Start

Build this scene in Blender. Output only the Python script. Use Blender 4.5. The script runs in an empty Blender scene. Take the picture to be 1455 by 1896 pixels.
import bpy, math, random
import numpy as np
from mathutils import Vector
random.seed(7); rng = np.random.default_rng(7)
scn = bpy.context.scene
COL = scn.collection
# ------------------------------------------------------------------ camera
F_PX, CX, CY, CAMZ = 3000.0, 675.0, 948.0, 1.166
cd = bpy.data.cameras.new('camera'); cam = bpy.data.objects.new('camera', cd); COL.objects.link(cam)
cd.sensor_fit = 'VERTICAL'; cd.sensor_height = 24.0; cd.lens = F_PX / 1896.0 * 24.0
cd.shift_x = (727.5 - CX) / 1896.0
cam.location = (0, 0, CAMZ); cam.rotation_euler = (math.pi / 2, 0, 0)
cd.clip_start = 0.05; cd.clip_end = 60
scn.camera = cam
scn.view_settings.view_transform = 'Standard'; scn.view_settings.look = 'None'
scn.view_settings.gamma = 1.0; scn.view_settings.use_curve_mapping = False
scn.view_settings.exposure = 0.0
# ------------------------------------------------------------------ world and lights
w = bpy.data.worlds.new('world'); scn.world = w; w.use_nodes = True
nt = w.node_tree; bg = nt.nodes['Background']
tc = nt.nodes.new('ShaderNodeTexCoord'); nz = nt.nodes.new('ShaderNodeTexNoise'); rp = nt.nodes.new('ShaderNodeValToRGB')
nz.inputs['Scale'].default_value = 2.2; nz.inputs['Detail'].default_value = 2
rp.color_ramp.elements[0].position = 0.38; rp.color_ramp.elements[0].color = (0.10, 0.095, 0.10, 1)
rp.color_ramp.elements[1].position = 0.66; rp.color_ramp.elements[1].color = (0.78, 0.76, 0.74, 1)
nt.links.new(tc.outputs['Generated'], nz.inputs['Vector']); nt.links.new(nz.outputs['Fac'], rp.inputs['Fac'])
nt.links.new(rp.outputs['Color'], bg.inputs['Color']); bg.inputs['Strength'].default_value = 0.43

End

EXERCISE
Copy every line verbatim.

ANSWER TO THE TASK
Build this scene in Blender. Output only the Python script. Use Blender 4.5. The script runs in an empty Blender scene. Take the picture to be 1455 by 1896 pixels.
import bpy, math, random
import numpy as np
from mathutils import Vector
random.seed(7); rng = np.random.default_rng(7)
scn = bpy.context.scene
COL = scn.collection
# ------------------------------------------------------------------ camera
F_PX, CX, CY, CAMZ = 3000.0, 675.0, 948.0, 1.166
cd = bpy.data.cameras.new('camera'); cam = bpy.data.objects.new('camera', cd); COL.objects.link(cam)
cd.sensor_fit = 'VERTICAL'; cd.sensor_height = 24.0; cd.lens = F_PX / 1896.0 * 24.0
cd.shift_x = (727.5 - CX) / 1896.0
cam.location = (0, 0, CAMZ); cam.rotation_euler = (math.pi / 2, 0, 0)
cd.clip_start = 0.05; cd.clip_end = 60
scn.camera = cam
scn.view_settings.view_transform = 'Standard'; scn.view_settings.look = 'None'
scn.view_settings.gamma = 1.0; scn.view_settings.use_curve_mapping = False
scn.view_settings.exposure = 0.0
# ------------------------------------------------------------------ world and lights
w = bpy.data.worlds.new('world'); scn.world = w; w.use_nodes = True
nt = w.node_tree; bg = nt.nodes['Background']
tc = nt.nodes.new('ShaderNodeTexCoord'); nz = nt.nodes.new('ShaderNodeTexNoise'); rp = nt.nodes.new('ShaderNodeValToRGB')
nz.inputs['Scale'].default_value = 2.2; nz.inputs['Detail'].default_value = 2
rp.color_ramp.elements[0].position = 0.38; rp.color_ramp.elements[0].color = (0.10, 0.095, 0.10, 1)
rp.color_ramp.elements[1].position = 0.66; rp.color_ramp.elements[1].color = (0.78, 0.76, 0.74, 1)
nt.links.new(tc.outputs['Generated'], nz.inputs['Vector']); nt.links.new(nz.outputs['Fac'], rp.inputs['Fac'])
nt.links.new(rp.outputs['Color'], bg.inputs['Color']); bg.inputs['Strength'].default_value = 0.43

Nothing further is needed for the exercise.